:: REQUIREMENT ::
Among the lines of data below, reproduce only those from the one with "Continue the Blender" through the one with "SH-.024).build('apron', MAT['stool'], st)", exactly as they stand, both ends included.

:: DATASET ENTRIES ::
******

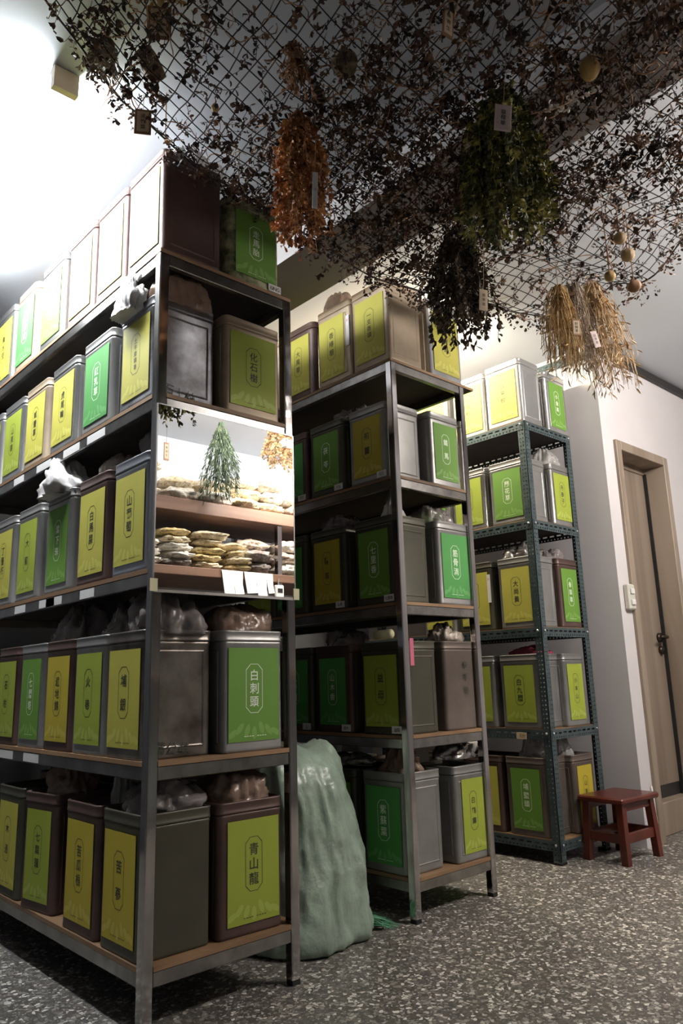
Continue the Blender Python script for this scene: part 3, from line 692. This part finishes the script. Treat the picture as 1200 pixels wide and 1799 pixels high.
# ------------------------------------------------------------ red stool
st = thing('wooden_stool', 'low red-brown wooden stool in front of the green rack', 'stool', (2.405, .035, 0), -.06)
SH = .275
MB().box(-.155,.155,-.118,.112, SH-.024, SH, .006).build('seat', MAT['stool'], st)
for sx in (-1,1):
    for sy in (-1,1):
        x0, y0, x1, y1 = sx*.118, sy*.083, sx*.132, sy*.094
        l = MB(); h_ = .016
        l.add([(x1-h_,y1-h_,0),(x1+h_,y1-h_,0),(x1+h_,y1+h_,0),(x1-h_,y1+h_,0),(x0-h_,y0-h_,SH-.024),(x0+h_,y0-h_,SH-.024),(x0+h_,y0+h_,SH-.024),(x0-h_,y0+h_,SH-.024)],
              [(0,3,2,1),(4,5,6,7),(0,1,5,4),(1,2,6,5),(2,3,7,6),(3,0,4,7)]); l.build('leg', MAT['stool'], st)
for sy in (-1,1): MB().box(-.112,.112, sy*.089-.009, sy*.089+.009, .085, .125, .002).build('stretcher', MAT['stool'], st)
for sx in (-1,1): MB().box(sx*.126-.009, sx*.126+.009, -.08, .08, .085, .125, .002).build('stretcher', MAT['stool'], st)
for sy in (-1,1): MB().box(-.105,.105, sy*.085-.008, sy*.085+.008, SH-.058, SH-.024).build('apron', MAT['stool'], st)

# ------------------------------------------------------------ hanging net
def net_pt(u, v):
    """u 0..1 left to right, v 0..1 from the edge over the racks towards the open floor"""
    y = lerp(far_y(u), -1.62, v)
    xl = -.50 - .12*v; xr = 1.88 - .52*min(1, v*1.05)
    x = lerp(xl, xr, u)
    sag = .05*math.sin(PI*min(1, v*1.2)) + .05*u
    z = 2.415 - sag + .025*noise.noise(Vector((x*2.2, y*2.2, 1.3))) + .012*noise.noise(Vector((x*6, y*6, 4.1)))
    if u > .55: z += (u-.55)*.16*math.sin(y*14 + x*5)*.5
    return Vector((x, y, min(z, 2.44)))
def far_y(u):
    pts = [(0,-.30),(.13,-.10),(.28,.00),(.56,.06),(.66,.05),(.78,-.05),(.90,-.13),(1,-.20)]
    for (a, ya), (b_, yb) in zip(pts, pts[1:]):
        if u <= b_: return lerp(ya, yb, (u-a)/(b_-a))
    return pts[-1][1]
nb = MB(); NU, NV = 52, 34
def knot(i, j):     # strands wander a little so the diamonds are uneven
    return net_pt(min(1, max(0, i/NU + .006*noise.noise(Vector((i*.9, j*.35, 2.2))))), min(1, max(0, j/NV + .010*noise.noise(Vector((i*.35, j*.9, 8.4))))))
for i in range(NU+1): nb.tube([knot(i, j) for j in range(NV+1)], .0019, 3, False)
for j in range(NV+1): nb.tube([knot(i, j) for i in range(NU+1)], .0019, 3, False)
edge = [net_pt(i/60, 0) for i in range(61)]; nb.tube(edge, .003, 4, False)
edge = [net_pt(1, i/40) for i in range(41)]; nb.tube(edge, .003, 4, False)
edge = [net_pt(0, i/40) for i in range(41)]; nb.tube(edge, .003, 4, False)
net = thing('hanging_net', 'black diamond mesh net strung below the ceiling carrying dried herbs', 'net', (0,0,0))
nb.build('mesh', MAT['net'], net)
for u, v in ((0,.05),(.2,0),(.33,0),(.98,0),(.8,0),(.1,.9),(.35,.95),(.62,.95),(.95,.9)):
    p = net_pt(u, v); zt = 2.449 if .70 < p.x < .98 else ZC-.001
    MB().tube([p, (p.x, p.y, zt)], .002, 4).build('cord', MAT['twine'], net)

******

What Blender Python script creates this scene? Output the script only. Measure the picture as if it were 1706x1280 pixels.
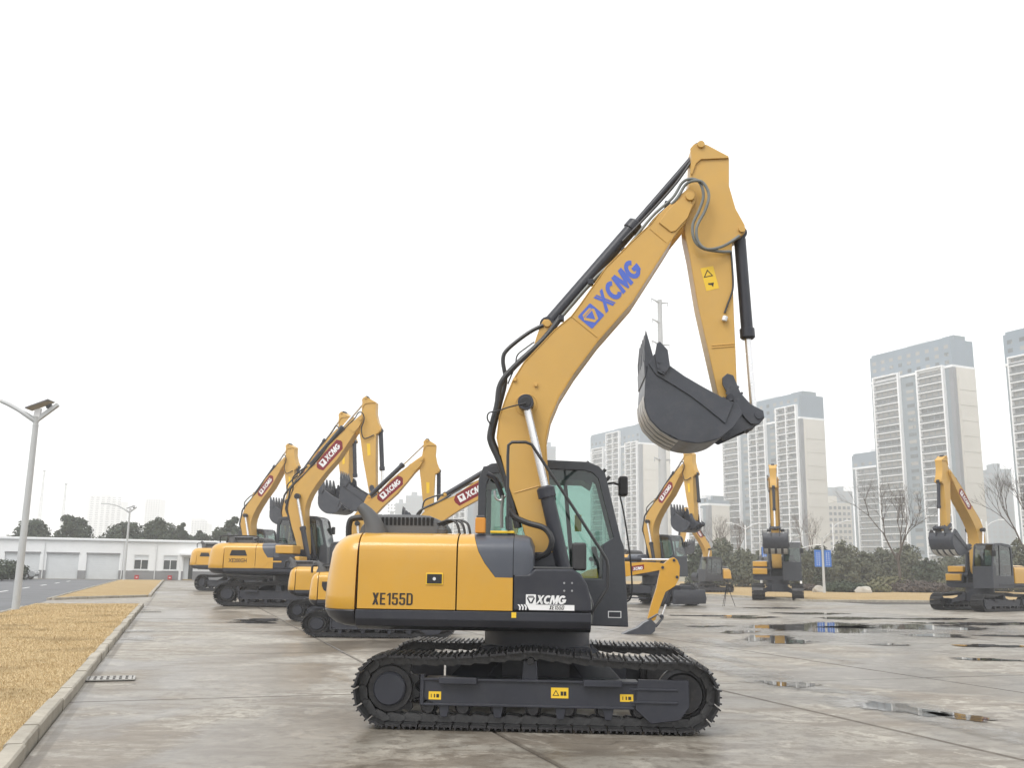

******

:: WORKED SOLUTION ::
Continue the Blender Python script for this scene: part 3, from line 692. This part finishes the script. Treat the picture as 1200 pixels wide and 1799 pixels high.
# ------------------------------------------------------------ red stool
st = thing('wooden_stool', 'low red-brown wooden stool in front of the green rack', 'stool', (2.405, .035, 0), -.06)
SH = .275
MB().box(-.155,.155,-.118,.112, SH-.024, SH, .006).build('seat', MAT['stool'], st)
for sx in (-1,1):
    for sy in (-1,1):
        x0, y0, x1, y1 = sx*.118, sy*.083, sx*.132, sy*.094
        l = MB(); h_ = .016
        l.add([(x1-h_,y1-h_,0),(x1+h_,y1-h_,0),(x1+h_,y1+h_,0),(x1-h_,y1+h_,0),(x0-h_,y0-h_,SH-.024),(x0+h_,y0-h_,SH-.024),(x0+h_,y0+h_,SH-.024),(x0-h_,y0+h_,SH-.024)],
              [(0,3,2,1),(4,5,6,7),(0,1,5,4),(1,2,6,5),(2,3,7,6),(3,0,4,7)]); l.build('leg', MAT['stool'], st)
for sy in (-1,1): MB().box(-.112,.112, sy*.089-.009, sy*.089+.009, .085, .125, .002).build('stretcher', MAT['stool'], st)
for sx in (-1,1): MB().box(sx*.126-.009, sx*.126+.009, -.08, .08, .085, .125, .002).build('stretcher', MAT['stool'], st)
for sy in (-1,1): MB().box(-.105,.105, sy*.085-.008, sy*.085+.008, SH-.058, SH-.024).build('apron', MAT['stool'], st)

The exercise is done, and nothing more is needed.